* _Work required_
Reproduce the entries word for word, and omit any picture you find in them.

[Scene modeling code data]
▼▼▼
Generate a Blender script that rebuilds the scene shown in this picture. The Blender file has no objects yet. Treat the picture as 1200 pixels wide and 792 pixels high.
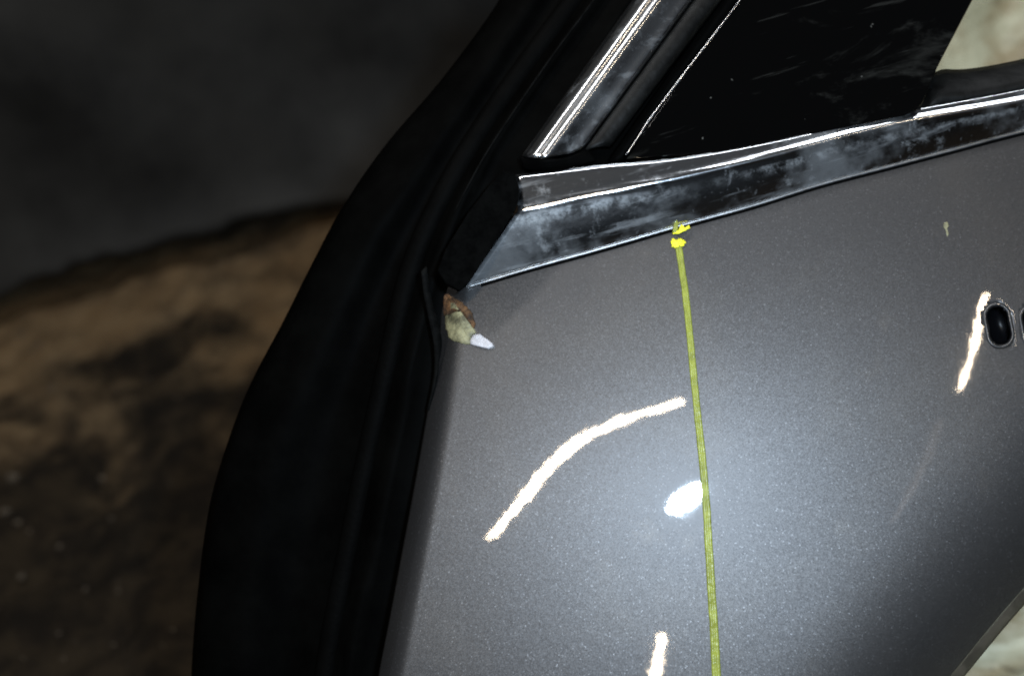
import bpy, math, random
from mathutils import Vector, Matrix, noise

S = bpy.context.scene
C = S.collection
rnd = random.Random(7)

# ------------------------------------------------------------------ camera
PX = 1.0 / 3000.0            # metres per photo pixel at the door plane
D = 0.5                      # camera to door plane
H = 0.60                     # camera height above the ground
PITCH, ROLL = math.radians(30.0), math.radians(16.5)
right0 = Vector((1, 0, 0))
fwd = Vector((0, math.cos(PITCH), -math.sin(PITCH)))
up0 = Vector((0, math.sin(PITCH), math.cos(PITCH)))
EX = right0 * math.cos(ROLL) - up0 * math.sin(ROLL)
EY = right0 * math.sin(ROLL) + up0 * math.cos(ROLL)
EZ = -fwd
CAM = Vector((0, 0, H))

cd = bpy.data.cameras.new("camera")
cam = bpy.data.objects.new("camera", cd)
C.objects.link(cam)
cam.matrix_world = Matrix(((EX.x, EY.x, EZ.x, CAM.x), (EX.y, EY.y, EZ.y, CAM.y),
                           (EX.z, EY.z, EZ.z, CAM.z), (0, 0, 0, 1)))
cd.sensor_width = 36.0
cd.lens = 36.0 * D / (1200 * PX)
cd.clip_start, cd.clip_end = 0.02, 60
cd.dof.use_dof = True
cd.dof.focus_distance = 0.495
cd.dof.aperture_fstop = 6.3
S.camera = cam

# ------------------------------------------------------------------ world and exposure
W = bpy.data.worlds.new("World")
S.world = W
W.use_nodes = True
bg = W.node_tree.nodes["Background"]
bg.inputs[0].default_value = (0.052, 0.055, 0.060, 1)
bg.inputs[1].default_value = 0.8
S.view_settings.view_transform = 'Standard'
S.view_settings.look = 'None'
S.view_settings.exposure = 0.0
S.view_settings.gamma = 1.0
S.cycles.use_denoising = True
S.cycles.filter_width = 1.9
S.cycles.denoising_input_passes = 'RGB'


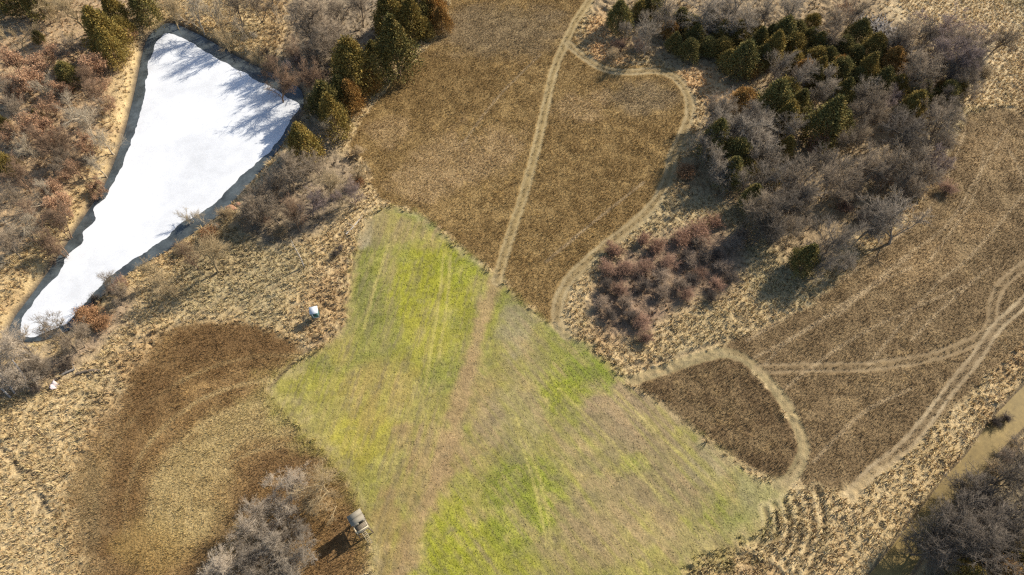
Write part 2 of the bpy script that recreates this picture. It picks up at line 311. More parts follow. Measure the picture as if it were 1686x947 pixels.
GREENS = [((690,470,95,95),(.275,.285,.032),.9),((600,720,75,48),(.31,.285,.04),.6),((520,630,70,30),(.255,.25,.045),.7),((770,920,140,65),(.25,.265,.035),.8),((880,830,90,80),(.19,.235,.03),.8),((930,650,60,40),(.25,.285,.03),.85),((960,600,60,40),(.20,.25,.035),.8),((700,560,80,60),(.285,.275,.045),.7),((800,530,40,40),(.24,.25,.05),.5),((610,490,36,60),(.15,.165,.05),.8),((560,580,30,40),(.31,.27,.07),.6),((740,880,60,90),(.25,.275,.025),.7),((1100,820,40,20),(.20,.245,.04),.7),((760,440,40,30),(.24,.275,.03),.7),((1060,760,40,30),(.21,.25,.04),.6),((980,800,30,40),(.20,.24,.035),.6),((1010,640,30,30),(.2,.25,.04),.7)]
WORN = [((680,382,55,26),(.33,.26,.125),.7),((600,384,20,30),(.40,.37,.28),.85),((640,440,24,50),(.27,.225,.11),.55),((620,640,70,60),(.33,.26,.09),.55),((780,650,40,90),(.31,.235,.115),.55),((720,740,80,55),(.30,.23,.11),.75),((690,800,60,60),(.29,.22,.10),.6),((860,690,50,60),(.25,.22,.12),.6),((1040,680,120,64),(.265,.21,.122),.95),((1130,790,120,86),(.25,.205,.108),.8),((1000,830,90,70),(.245,.20,.105),.75),((880,600,50,60),(.265,.22,.115),.5),((1000,900,120,40),(.26,.21,.105),.6),((960,740,60,60),(.24,.215,.10),.5),((1080,880,160,50),(.28,.225,.115),.65),((850,540,36,50),(.26,.235,.14),.7),((1180,760,60,50),(.31,.275,.15),.7),((640,900,30,110),(.27,.20,.09),.7),((800,700,26,40),(.27,.22,.13),.5),((640,380,70,40),(.26,.22,.10),.6)]
for a, colr, s_ in GREENS: cg = mixc(cg, colr, patch(*a, .9)*s_)
for a, colr, s_ in WORN: cg = mixc(cg, colr, np.clip(patch(*a, 1.0)*s_*(.55+.9*streak), 0, 1))
cg = mixc(cg, (.31, .235, .12), ss(.50, .76, streak*.6+n2*.4)*.58*(.5+.5*row)); cg = mixc(cg, (.16, .15, .07), ss(.62, .85, nA)*.4); cg = mixc(cg, (.15, .13, .075), ss(.58, .8, vn(u1/4, v1/.22, 75)*row+vn(u2/4, v2/.25, 76)*(1-row))*.45); cg = mixc(cg, (.30, .30, .055), ss(.56, .8, 1-streak)*.3)
cg = mixc(cg, (.30, .22, .115), (1-ss(.3, 1.9, d_pg+J*1.3))*.8); 
for q in faint_g: cg = mixc(cg, (.40, .36, .12), (1-ss(.1, .32, line_d(P, q, 2)+J2*.25))*.55)
cg = mixc(cg, (.13, .165, .045), (1-ss(.2, 1.6, -d_g))*ss(.3, .6, n2)*np.where((px > 650) & (py < 620), .8, .15))
cg = mixc(cg, (.26, .255, .115), patch(1270,810,70,70)*.7); cg = mixc(cg, (.225, .235, .085), patch(1230,870,60,30)*.5); cg[:] = cg*np.array([.98, .905, .86])*(.80+.4*n2)[:, None]; cg = mixc(cg, (.17, .14, .075), ss(.60, .85, nB)*.35)
C = C*(1-w_g[:, None]) + cg*w_g[:, None]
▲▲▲
* _Output of the exercise_
Generate a Blender script that rebuilds the scene shown in this picture. The Blender file has no objects yet. Treat the picture as 1200 pixels wide and 792 pixels high.
import bpy, math, random
from mathutils import Vector, Matrix, noise

S = bpy.context.scene
C = S.collection
rnd = random.Random(7)

# ------------------------------------------------------------------ camera
PX = 1.0 / 3000.0            # metres per photo pixel at the door plane
D = 0.5                      # camera to door plane
H = 0.60                     # camera height above the ground
PITCH, ROLL = math.radians(30.0), math.radians(16.5)
right0 = Vector((1, 0, 0))
fwd = Vector((0, math.cos(PITCH), -math.sin(PITCH)))
up0 = Vector((0, math.sin(PITCH), math.cos(PITCH)))
EX = right0 * math.cos(ROLL) - up0 * math.sin(ROLL)
EY = right0 * math.sin(ROLL) + up0 * math.cos(ROLL)
EZ = -fwd
CAM = Vector((0, 0, H))

cd = bpy.data.cameras.new("camera")
cam = bpy.data.objects.new("camera", cd)
C.objects.link(cam)
cam.matrix_world = Matrix(((EX.x, EY.x, EZ.x, CAM.x), (EX.y, EY.y, EZ.y, CAM.y),
                           (EX.z, EY.z, EZ.z, CAM.z), (0, 0, 0, 1)))
cd.sensor_width = 36.0
cd.lens = 36.0 * D / (1200 * PX)
cd.clip_start, cd.clip_end = 0.02, 60
cd.dof.use_dof = True
cd.dof.focus_distance = 0.495
cd.dof.aperture_fstop = 6.3
S.camera = cam

# ------------------------------------------------------------------ world and exposure
W = bpy.data.worlds.new("World")
S.world = W
W.use_nodes = True
bg = W.node_tree.nodes["Background"]
bg.inputs[0].default_value = (0.052, 0.055, 0.060, 1)
bg.inputs[1].default_value = 0.8
S.view_settings.view_transform = 'Standard'
S.view_settings.look = 'None'
S.view_settings.exposure = 0.0
S.view_settings.gamma = 1.0
S.cycles.use_denoising = True
S.cycles.filter_width = 1.9
S.cycles.denoising_input_passes = 'RGB'


Write part 2 of the bpy script that recreates this picture. It picks up at line 311. More parts follow. Measure the picture as if it were 1686x947 pixels.
GREENS = [((690,470,95,95),(.275,.285,.032),.9),((600,720,75,48),(.31,.285,.04),.6),((520,630,70,30),(.255,.25,.045),.7),((770,920,140,65),(.25,.265,.035),.8),((880,830,90,80),(.19,.235,.03),.8),((930,650,60,40),(.25,.285,.03),.85),((960,600,60,40),(.20,.25,.035),.8),((700,560,80,60),(.285,.275,.045),.7),((800,530,40,40),(.24,.25,.05),.5),((610,490,36,60),(.15,.165,.05),.8),((560,580,30,40),(.31,.27,.07),.6),((740,880,60,90),(.25,.275,.025),.7),((1100,820,40,20),(.20,.245,.04),.7),((760,440,40,30),(.24,.275,.03),.7),((1060,760,40,30),(.21,.25,.04),.6),((980,800,30,40),(.20,.24,.035),.6),((1010,640,30,30),(.2,.25,.04),.7)]
WORN = [((680,382,55,26),(.33,.26,.125),.7),((600,384,20,30),(.40,.37,.28),.85),((640,440,24,50),(.27,.225,.11),.55),((620,640,70,60),(.33,.26,.09),.55),((780,650,40,90),(.31,.235,.115),.55),((720,740,80,55),(.30,.23,.11),.75),((690,800,60,60),(.29,.22,.10),.6),((860,690,50,60),(.25,.22,.12),.6),((1040,680,120,64),(.265,.21,.122),.95),((1130,790,120,86),(.25,.205,.108),.8),((1000,830,90,70),(.245,.20,.105),.75),((880,600,50,60),(.265,.22,.115),.5),((1000,900,120,40),(.26,.21,.105),.6),((960,740,60,60),(.24,.215,.10),.5),((1080,880,160,50),(.28,.225,.115),.65),((850,540,36,50),(.26,.235,.14),.7),((1180,760,60,50),(.31,.275,.15),.7),((640,900,30,110),(.27,.20,.09),.7),((800,700,26,40),(.27,.22,.13),.5),((640,380,70,40),(.26,.22,.10),.6)]
for a, colr, s_ in GREENS: cg = mixc(cg, colr, patch(*a, .9)*s_)
for a, colr, s_ in WORN: cg = mixc(cg, colr, np.clip(patch(*a, 1.0)*s_*(.55+.9*streak), 0, 1))
cg = mixc(cg, (.31, .235, .12), ss(.50, .76, streak*.6+n2*.4)*.58*(.5+.5*row)); cg = mixc(cg, (.16, .15, .07), ss(.62, .85, nA)*.4); cg = mixc(cg, (.15, .13, .075), ss(.58, .8, vn(u1/4, v1/.22, 75)*row+vn(u2/4, v2/.25, 76)*(1-row))*.45); cg = mixc(cg, (.30, .30, .055), ss(.56, .8, 1-streak)*.3)
cg = mixc(cg, (.30, .22, .115), (1-ss(.3, 1.9, d_pg+J*1.3))*.8); 
for q in faint_g: cg = mixc(cg, (.40, .36, .12), (1-ss(.1, .32, line_d(P, q, 2)+J2*.25))*.55)
cg = mixc(cg, (.13, .165, .045), (1-ss(.2, 1.6, -d_g))*ss(.3, .6, n2)*np.where((px > 650) & (py < 620), .8, .15))
cg = mixc(cg, (.26, .255, .115), patch(1270,810,70,70)*.7); cg = mixc(cg, (.225, .235, .085), patch(1230,870,60,30)*.5); cg[:] = cg*np.array([.98, .905, .86])*(.80+.4*n2)[:, None]; cg = mixc(cg, (.17, .14, .075), ss(.60, .85, nB)*.35)
C = C*(1-w_g[:, None]) + cg*w_g[:, None]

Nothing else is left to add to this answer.